- Мы вам ответим, товарищи. Вы получите ответ, - обещал Воронков, с чувством пожимая каждому из нас руку.
Мы разошлись по своим делам. Было впечатление, будто совершили поступок, хотя дураку было ясно, что все это бесполезность и ерунда. Вечером об этом поступке уже трещал эфир, безбожно путая имена, и один мой приятель прибежал ко мне с вытаращенными глазами: "Вы слышали?.." На следующий день я пришел в "Новый мир". Я обещал Александру Трифоновичу, что зайду именно в этот день: он должен был вернуть мне рукопись Гроссмана, которую я дал почитать несколько дней назад. (Видимо, речь шла о рукописи повести "Все течет".)
Прежде чем подняться на второй этаж, я зашел, как обычно, в комнаты на первом этаже: в отдел прозы и в клетушку завредакции. Аси Берзер не было в редакции. Дорош отсутствовал. Зато за своим столом, утопающим в верстках, казенных письмах, рапортичках на папиросной бумаге, сидела Наташа Бианки, моя добрая знакомая по очень старым новомирским временам, когда я печатал "Студентов". Она, как всегда, была в курсе последних новостей. Она сообщила, что все нервничают, Твардовский нервничает, редколлегия нервничает, что вчера приезжал - не желая произносить имени, что было вздором, жестом изобразила бороду - и привез копию своего заявления [Копия письма А. И. Солженицына в Союз писателей. (Прим. ред.)]. Тут она заперла дверь на защелку и показала страничку текста. Успели перепечатать. Заявление было вызывающе резкое. Пока я вникал в текст, она пошла за чем-то на второй этаж, предусмотрительно замкнув меня на ключ, а вернувшись через короткое время, сказала, что Александр Трифонович спрашивал, не пришел ли я.
- Я сказала, что ты здесь. Он просил зайти...
Я пошел наверх, абсолютно не подозревая, что через три минуты совершу один из самых идиотских поступков в своей жизни.

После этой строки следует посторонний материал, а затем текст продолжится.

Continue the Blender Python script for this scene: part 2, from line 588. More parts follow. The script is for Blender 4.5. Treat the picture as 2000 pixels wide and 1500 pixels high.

Александр Трифонович молча пожал мне руку, затем достал из ящика стола рукопись, аккуратно завернутую в толстую оберточную бумагу и даже перевязанную бечевкой - Гроссман, но в тщательно упакованном виде, - и протянул мне, сказав "спасибо". И это было подчеркнуто все о Гроссмане. Спустя несколько месяцев был разговор об этой рукописи, которая Александру Трифоновичу не понравилась. Кажется, его коробило то, что Гроссман взялся описывать ужасы коллективизации. Он сказал тогда довольно грубо: "Понимаете, тут есть некое "вай-вай". И добавил извинительно, но в то же время настаивая на своем праве выражаться именно так, наиболее точно и верно: "Не мне говорить и не вам слушать..." Мне рукопись Гроссмана нравилась чрезвычайно. Я понял тогда, что тут имеют место какие-то застарелые предвзятости. Предвзятости не общечеловеческие, а персональные, касающиеся конкретных людей. Что касается предвзятостей общечеловеческих, то Александр Трифонович был их лишен, но в силу насмешливого и острого ума допускал в своем кругу безобидные, домашние шуточки, иногда, впрочем, ядовитые. Таково, быть может, было отношение Чехова к проблеме: в серьезную минуту он выказывал твердость, а в каком-нибудь рассказе мог проявить едкую наблюдательность. В общем, это было вполне невинно и напоминало мне отца, которому мать однажды сказала полушутя: "Все-таки ты евреев не любишь!" - на что он ответил: "А почему я должен их любить?" У отца были друзья евреи, он женился на еврейке, но он не понимал, почему он должен любить евреев вообще. Это было, по его мнению, так же бессмысленно, как не любить евреев вообще. О Гроссмане не проронили ни слова. Я спрятал рукопись в портфель. Александр Трифонович был мрачен, как-то собран, напряжен.